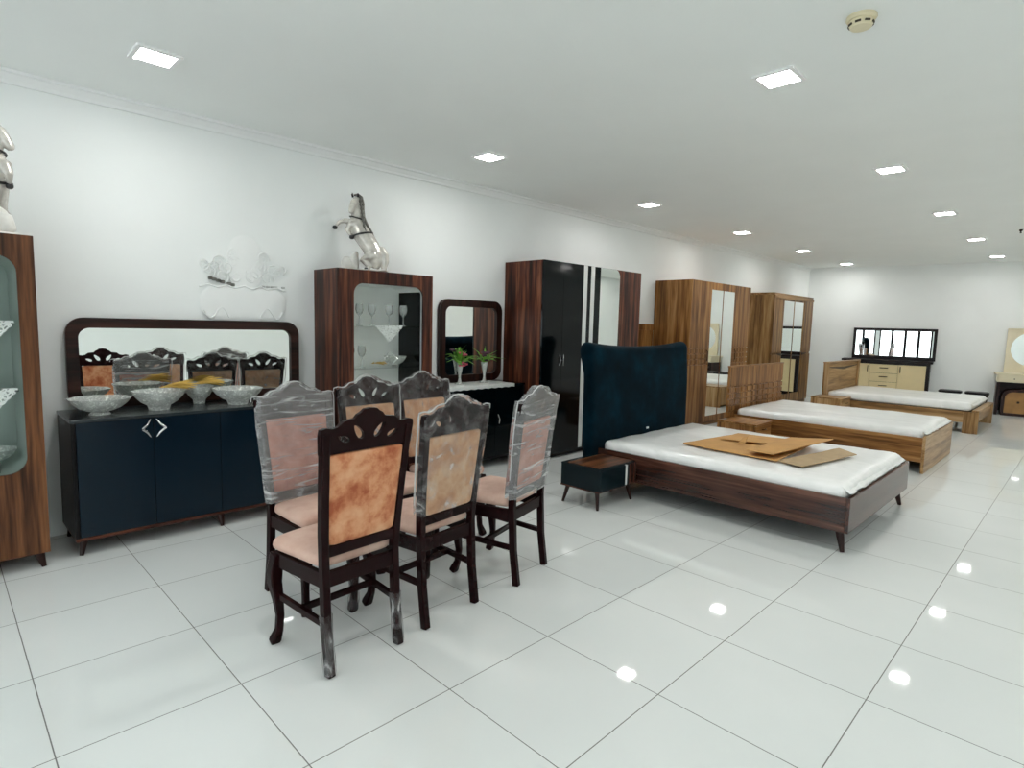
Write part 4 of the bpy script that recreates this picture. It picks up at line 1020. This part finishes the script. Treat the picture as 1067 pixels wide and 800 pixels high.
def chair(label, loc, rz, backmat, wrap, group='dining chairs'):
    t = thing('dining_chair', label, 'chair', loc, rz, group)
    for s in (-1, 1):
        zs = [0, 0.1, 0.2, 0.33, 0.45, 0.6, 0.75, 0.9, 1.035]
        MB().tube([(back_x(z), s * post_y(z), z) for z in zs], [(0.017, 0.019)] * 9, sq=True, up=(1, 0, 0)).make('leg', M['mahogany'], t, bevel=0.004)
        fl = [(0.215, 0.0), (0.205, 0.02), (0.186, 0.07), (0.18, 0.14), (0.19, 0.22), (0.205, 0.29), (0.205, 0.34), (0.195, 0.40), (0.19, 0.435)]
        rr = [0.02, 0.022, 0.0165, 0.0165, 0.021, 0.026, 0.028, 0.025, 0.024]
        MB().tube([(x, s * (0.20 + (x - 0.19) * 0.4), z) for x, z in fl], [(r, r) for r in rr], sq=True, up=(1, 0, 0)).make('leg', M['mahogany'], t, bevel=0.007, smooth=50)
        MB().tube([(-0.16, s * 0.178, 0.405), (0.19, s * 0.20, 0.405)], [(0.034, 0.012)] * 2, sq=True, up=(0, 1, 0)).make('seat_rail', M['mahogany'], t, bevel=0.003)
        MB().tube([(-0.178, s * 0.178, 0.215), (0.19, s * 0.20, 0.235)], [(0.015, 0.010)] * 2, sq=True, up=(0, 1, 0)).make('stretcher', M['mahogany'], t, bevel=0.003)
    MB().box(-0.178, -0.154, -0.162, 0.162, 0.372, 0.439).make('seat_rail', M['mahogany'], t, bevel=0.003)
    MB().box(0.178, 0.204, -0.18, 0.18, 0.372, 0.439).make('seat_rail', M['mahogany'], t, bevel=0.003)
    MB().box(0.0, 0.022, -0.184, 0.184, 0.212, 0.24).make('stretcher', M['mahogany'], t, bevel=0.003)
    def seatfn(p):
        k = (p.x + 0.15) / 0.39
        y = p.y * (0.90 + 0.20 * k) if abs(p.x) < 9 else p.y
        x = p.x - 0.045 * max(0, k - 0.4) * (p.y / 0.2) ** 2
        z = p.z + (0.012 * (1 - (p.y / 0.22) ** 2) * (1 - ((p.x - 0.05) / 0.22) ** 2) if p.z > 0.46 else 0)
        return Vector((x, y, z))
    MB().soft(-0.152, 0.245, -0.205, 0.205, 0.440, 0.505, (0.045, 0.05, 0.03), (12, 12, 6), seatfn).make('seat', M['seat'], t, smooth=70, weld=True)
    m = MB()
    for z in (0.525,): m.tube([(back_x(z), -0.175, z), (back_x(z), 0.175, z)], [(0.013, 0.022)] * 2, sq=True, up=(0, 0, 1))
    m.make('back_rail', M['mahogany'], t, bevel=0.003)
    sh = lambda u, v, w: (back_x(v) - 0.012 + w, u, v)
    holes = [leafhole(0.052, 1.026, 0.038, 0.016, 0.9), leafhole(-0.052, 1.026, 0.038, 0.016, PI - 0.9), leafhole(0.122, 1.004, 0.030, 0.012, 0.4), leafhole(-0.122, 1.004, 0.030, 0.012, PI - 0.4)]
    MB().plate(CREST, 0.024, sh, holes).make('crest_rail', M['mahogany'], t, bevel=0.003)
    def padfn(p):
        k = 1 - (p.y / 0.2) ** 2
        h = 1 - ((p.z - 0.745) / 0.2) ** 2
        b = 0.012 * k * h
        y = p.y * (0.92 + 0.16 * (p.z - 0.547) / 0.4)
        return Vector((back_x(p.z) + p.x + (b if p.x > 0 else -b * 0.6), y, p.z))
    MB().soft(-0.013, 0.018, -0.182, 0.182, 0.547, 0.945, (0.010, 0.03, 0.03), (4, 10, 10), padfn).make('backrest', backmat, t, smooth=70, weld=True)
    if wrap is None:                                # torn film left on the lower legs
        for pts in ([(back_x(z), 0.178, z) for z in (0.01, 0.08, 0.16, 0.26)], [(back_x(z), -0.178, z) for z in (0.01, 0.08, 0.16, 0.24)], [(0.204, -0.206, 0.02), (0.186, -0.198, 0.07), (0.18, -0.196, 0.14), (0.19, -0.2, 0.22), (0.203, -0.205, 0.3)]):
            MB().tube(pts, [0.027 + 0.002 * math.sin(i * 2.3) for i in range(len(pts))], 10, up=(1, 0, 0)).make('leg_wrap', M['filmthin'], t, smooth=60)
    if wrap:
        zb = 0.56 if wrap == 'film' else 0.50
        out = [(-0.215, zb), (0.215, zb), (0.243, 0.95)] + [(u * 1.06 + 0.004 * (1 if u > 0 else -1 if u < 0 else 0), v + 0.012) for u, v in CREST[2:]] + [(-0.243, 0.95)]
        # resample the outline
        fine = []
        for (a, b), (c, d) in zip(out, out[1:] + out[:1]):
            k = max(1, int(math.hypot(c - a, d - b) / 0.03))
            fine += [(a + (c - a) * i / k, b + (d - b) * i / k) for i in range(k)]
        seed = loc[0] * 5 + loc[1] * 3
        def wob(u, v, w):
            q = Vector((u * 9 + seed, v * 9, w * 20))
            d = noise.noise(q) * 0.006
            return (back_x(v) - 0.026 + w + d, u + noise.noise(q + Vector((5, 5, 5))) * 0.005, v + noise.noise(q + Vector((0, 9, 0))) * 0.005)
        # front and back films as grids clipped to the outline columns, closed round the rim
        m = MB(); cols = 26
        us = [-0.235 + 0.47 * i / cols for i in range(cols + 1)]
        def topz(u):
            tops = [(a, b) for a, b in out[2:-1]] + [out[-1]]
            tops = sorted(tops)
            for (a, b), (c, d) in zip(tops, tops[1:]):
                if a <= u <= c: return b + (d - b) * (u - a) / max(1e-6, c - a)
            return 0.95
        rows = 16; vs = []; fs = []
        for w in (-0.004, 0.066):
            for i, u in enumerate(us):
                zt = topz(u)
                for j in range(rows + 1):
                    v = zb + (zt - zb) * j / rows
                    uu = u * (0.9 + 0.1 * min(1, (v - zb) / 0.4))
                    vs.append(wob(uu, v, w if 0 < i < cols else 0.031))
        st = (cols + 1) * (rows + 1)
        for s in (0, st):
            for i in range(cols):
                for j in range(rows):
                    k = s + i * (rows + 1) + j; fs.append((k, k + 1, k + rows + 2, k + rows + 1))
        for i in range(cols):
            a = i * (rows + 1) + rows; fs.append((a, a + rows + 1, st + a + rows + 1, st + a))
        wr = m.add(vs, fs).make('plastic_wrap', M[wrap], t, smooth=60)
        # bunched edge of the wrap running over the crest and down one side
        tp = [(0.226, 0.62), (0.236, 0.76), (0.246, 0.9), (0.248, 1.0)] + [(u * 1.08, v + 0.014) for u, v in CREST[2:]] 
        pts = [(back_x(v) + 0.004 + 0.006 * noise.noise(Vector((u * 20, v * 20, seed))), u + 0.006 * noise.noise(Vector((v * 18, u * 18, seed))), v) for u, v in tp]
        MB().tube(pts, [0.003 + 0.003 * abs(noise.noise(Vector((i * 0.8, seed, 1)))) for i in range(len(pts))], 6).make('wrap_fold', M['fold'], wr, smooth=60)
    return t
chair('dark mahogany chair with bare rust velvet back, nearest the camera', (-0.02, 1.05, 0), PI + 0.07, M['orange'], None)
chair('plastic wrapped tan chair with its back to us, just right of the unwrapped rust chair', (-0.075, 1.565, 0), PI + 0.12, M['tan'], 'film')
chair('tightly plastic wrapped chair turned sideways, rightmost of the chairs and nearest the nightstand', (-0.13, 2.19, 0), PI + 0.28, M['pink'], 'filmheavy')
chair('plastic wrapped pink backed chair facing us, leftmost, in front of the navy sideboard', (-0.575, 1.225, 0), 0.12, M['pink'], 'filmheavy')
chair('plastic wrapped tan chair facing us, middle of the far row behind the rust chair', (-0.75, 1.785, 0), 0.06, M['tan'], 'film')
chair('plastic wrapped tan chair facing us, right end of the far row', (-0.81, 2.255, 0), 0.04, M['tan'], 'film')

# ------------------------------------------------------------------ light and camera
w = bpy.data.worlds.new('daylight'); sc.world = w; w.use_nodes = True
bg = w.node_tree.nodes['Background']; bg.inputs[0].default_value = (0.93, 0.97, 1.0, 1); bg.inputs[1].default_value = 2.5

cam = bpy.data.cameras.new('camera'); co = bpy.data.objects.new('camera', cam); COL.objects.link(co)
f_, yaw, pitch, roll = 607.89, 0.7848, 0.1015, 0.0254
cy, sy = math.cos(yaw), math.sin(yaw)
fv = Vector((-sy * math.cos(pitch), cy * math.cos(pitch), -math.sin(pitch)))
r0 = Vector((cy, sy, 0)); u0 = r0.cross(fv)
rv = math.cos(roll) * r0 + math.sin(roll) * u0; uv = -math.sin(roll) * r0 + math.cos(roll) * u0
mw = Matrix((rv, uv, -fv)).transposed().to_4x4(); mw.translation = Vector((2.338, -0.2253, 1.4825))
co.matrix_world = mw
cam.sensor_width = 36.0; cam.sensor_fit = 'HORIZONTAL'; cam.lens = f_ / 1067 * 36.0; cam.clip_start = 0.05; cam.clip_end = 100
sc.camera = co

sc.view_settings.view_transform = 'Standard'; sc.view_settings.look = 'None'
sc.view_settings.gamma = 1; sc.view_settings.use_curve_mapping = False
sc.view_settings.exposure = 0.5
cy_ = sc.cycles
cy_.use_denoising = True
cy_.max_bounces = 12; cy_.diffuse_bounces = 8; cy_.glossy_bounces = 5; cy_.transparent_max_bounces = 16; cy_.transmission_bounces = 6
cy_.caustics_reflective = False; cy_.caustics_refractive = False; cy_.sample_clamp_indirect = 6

☆ ☆ ☆ ☆

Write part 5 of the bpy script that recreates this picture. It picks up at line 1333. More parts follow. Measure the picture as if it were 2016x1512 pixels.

☆ ☆ ☆ ☆

DESCRIPTION OF THE TASK
Gather up, from the records above, each line where the word "Write" appears.

SOLUTION
Write part 4 of the bpy script that recreates this picture. It picks up at line 1020. This part finishes the script. Treat the picture as 1067 pixels wide and 800 pixels high.
Write part 5 of the bpy script that recreates this picture. It picks up at line 1333. More parts follow. Measure the picture as if it were 2016x1512 pixels.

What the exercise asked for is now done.